To verify the viability of CoSA/N−PCMS in practical applications, a Zn−air battery (ZAB) was assembled (Figure 5a). CoSA/N−PCMS was used as the air cathode, polished zinc flakes were used as the anode, and 6 M KOH and 0.2 M zinc acetate were used as the electrolyte [61]. As displayed in Figure 5b, the CoSA/N−PCMS-assembled ZAB has a higher and more stable OCV of 1.47 V than the ZAB based on Pt/C + RuO₂ (1.40 V). The ZAB with a CoSA/N−PCMS air cathode exhibits a maximum power density of 168.7 mW cm⁻², which is better than the ZAB assembled with Pt/C+RuO₂ (146.3 mW cm⁻²) (Figure 5c). Moreover, its discharge capacity of 796 mA h g⁻¹ outperforms that of Pt/C+RuO₂ (698 mA h g⁻¹) at a current density of 10 mA cm⁻² (Figure 5d). As shown in Figure 5e, static discharge tests were performed on ZABs assembled with CoSA/N−PCMS with the current density of 0−40 mA cm⁻². The rate performance of ZAB under varied current densities all show very stable voltages, proving the excellent discharge rate performance of the CoSA/N−PCMS-based ZAB. In addition, constant-current charging and discharging were performed to further investigate the stability of the ZAB (Figure 5f).
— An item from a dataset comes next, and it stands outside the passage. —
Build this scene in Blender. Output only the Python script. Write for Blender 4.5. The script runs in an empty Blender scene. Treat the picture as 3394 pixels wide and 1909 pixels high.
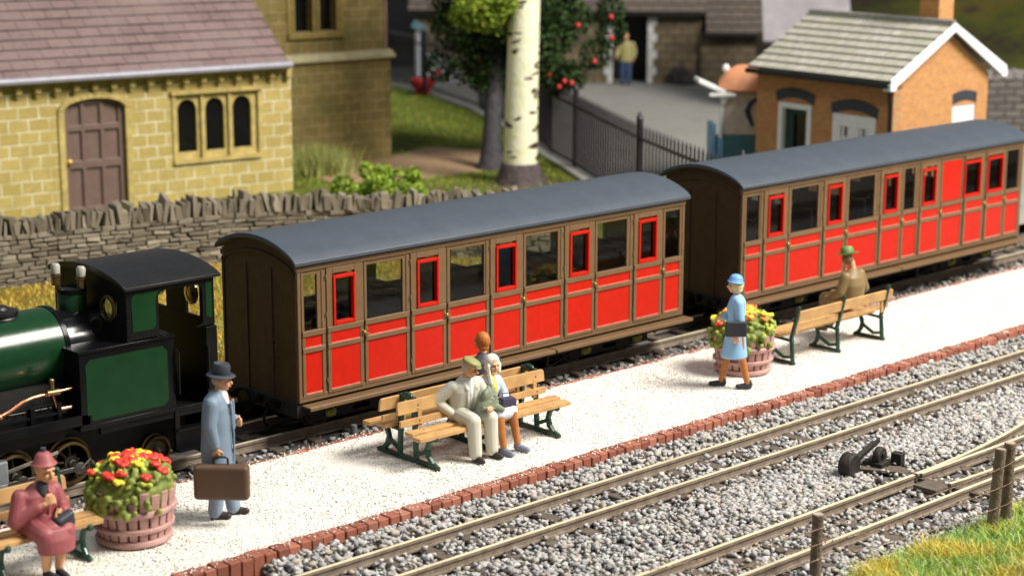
import bpy, bmesh, math, random
import numpy as np
from mathutils import Vector, Matrix, Euler, noise
random.seed(7); rng = np.random.default_rng(11)
PI = math.pi
sc = bpy.context.scene
COL = sc.collection
R = math.radians

# ------------------------------------------------------------------ materials
def _new(name):
    m = bpy.data.materials.new(name); m.use_nodes = True
    nt = m.node_tree; b = nt.nodes['Principled BSDF']
    return m, nt, b
def _coord(nt, axes=None):
    tc = nt.nodes.new('ShaderNodeTexCoord')
    if not axes: return tc.outputs['Object']
    s = nt.nodes.new('ShaderNodeSeparateXYZ'); c = nt.nodes.new('ShaderNodeCombineXYZ')
    nt.links.new(tc.outputs['Object'], s.inputs[0])
    for i, a in enumerate(axes): nt.links.new(s.outputs['XYZ'.index(a)], c.inputs[i])
    return c.outputs[0]
def _noise(nt, vec, scale, detail=4, rough=.6):
    n = nt.nodes.new('ShaderNodeTexNoise'); n.inputs['Scale'].default_value = scale
    n.inputs['Detail'].default_value = detail; n.inputs['Roughness'].default_value = rough
    nt.links.new(vec, n.inputs['Vector']); return n.outputs['Fac']
def _ramp(nt, fac, stops):
    r = nt.nodes.new('ShaderNodeValToRGB'); nt.links.new(fac, r.inputs[0])
    e = r.color_ramp.elements
    while len(e) < len(stops): e.new(.5)
    for k, (p, c) in enumerate(stops):
        e[k].position = p; e[k].color = (*c, 1) if len(c) == 3 else c
    return r.outputs[0]
def _mix(nt, fac, a, b, mode='MIX'):
    m = nt.nodes.new('ShaderNodeMix'); m.data_type = 'RGBA'; m.blend_type = mode
    for sock, v in ((m.inputs[0], fac), (m.inputs[6], a), (m.inputs[7], b)):
        if isinstance(v, (int, float)): sock.default_value = v
        elif isinstance(v, tuple): sock.default_value = (*v, 1)
        else: nt.links.new(v, sock)
    return m.outputs[2]
def _bump(nt, b, h, strength, dist=.01, prev=None):
    n = nt.nodes.new('ShaderNodeBump'); n.inputs['Strength'].default_value = strength
    n.inputs['Distance'].default_value = dist
    nt.links.new(h, n.inputs['Height'])
    if prev: nt.links.new(prev, n.inputs['Normal'])
    nt.links.new(n.outputs[0], b.inputs['Normal']); return n.outputs[0]
def sc3(c, k): return tuple(min(1, x*k) for x in c)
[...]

The initial discharge potential of the CoSA/N−PCMS ZAB was 1.17 V and the charging potential was 2.08 V, with a charge−discharge voltage gap of 0.91 V. After 90 h of cycling, the ZAB based on CoSA/N−PCMS maintained a negligible voltage gap change. However, the stability performance of the Pt/C+RuO₂-based ZAB decreased sharply after 50 h. The above results demonstrate the viability of the practical application of CoSA/N−PCMS in ZABs.

4. Conclusions

In summary, highly active Co monoatomic catalysts with a high nitrogen content were successfully prepared by a N-rich nucleobase-engaged competitive coordination self-assembly strategy. The N originating from Ad−Zn/Co SCMS promotes the coordination of Co during pyrolysis. The large specific surface area, abundant micropores, and the wealth of atomically dispersed Co−N₄ sites result in CoSA/N−PCMS exhibiting excellent ORR properties (E_onset = 0.99 V, E_1/2 = 0.87 V). In particular, a ZAB based on CoSA/N−PCMS exhibits a maximum power density of 168.7 mW cm⁻², an impressive specific capacity of 796 mA h g⁻¹, and excellent cycling durability over 90 h. This work aims to regulate the coordination environment of metal atoms by using a nitrogen-rich molecule to improve the catalytic activity of the M−N−C SACs.